The gay community has been through a lot of oppression for a long time. We face two swords: religion and society/family. 

Not that it’s an excuse, but I see why this aggressiveness towards each other happens. I have experienced, more than enough, being shunned by other gay men for my openness, my gender-fluid style, my outspoken-ness about issues we don’t usually talk about. They project the same crocked patriarchic hate they have learned. Sometimes I put them in place, other times I choose to let them take time to heal. The trauma is major.

Images by Ahmed Umar

You’ve spoken a lot about how art can be a tool of self-expression and playfulness and a potential source of power and empowerment. Considering, however, that hair can “vanish” or be so curtailed, what other forms of “self-styling” might serve a similar purpose?

In line with the art I make, I use my body as a canvas for communicating. I come to love my body after so many years of untying the knots of insecurity. I listen to its wishes, and I actively work to create them.

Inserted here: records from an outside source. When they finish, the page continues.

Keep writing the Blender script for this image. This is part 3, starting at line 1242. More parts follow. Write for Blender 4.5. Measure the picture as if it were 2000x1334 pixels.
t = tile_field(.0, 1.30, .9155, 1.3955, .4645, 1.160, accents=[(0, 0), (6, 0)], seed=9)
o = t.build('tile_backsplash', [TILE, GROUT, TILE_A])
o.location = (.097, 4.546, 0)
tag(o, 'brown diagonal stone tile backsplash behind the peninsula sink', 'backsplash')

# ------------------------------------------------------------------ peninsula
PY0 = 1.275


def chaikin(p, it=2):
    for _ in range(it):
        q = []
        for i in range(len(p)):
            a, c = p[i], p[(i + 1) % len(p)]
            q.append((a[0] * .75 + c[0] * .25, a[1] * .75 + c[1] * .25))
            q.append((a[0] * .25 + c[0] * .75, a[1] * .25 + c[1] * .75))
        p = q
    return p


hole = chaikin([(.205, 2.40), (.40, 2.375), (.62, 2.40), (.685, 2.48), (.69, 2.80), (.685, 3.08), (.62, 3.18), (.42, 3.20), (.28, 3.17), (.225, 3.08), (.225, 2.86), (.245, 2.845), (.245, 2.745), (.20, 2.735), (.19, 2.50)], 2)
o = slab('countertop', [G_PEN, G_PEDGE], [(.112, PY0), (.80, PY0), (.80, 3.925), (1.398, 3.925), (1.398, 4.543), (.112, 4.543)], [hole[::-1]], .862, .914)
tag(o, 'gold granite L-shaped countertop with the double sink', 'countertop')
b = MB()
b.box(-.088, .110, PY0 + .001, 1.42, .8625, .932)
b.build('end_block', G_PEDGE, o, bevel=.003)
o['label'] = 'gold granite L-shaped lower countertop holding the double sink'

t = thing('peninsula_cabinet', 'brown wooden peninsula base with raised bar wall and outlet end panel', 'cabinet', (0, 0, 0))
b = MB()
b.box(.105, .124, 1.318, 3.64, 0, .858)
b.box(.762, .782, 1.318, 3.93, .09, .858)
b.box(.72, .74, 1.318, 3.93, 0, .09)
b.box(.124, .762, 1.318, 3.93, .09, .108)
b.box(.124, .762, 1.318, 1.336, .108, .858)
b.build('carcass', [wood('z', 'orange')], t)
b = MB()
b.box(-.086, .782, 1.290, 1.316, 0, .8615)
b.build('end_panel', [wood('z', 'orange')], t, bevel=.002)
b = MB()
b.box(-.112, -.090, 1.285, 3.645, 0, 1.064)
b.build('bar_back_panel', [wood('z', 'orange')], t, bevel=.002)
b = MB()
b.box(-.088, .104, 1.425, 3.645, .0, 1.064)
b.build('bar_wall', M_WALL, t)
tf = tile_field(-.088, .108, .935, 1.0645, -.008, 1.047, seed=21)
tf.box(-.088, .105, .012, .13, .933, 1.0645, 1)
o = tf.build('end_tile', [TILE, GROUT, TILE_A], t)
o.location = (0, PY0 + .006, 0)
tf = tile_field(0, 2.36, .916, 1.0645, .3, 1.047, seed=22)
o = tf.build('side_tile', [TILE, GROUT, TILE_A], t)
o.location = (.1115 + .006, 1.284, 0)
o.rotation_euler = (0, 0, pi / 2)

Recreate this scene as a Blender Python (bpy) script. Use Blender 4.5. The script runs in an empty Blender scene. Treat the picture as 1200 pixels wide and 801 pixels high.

That can mean a hairdo that makes heads turn, garments designed for other “genders” or whatever I feel enhances my beauty and delivers the message I want to tell. I am very preoccupied with the idea of communicating my Sudanese-ness in a broad sense. I mash things up from both female and male traditions. And I went to some forbidden zones, like the classical bridal dance outfit from my region of middle Sudan. It is very revealing, very proud, and incredibly beautiful.

And finally, how do you envision the future of the queer and trans community in the region generally, and in Sudan specifically? How does the future of your personal narrative and art fit into that vision? Do you believe in an artistic, queer thawra?

I absolutely believe in a queer revolution, or at least an evolution. Through the years that I have been out, I have seen with my own eyes how people changed. People who bullied me now ask me questions peacefully and ask for forgiveness. They didn’t have any examples of queer people.

Call me naïve, but I want to organize the Nile Pride in 2030, in Khartoum. Now we have the force of social media that spreads information very quickly. If it weren’t for the queer community in Sudan, I would never be where I am today and I would never have been as vocal about LGBTQIA+ rights.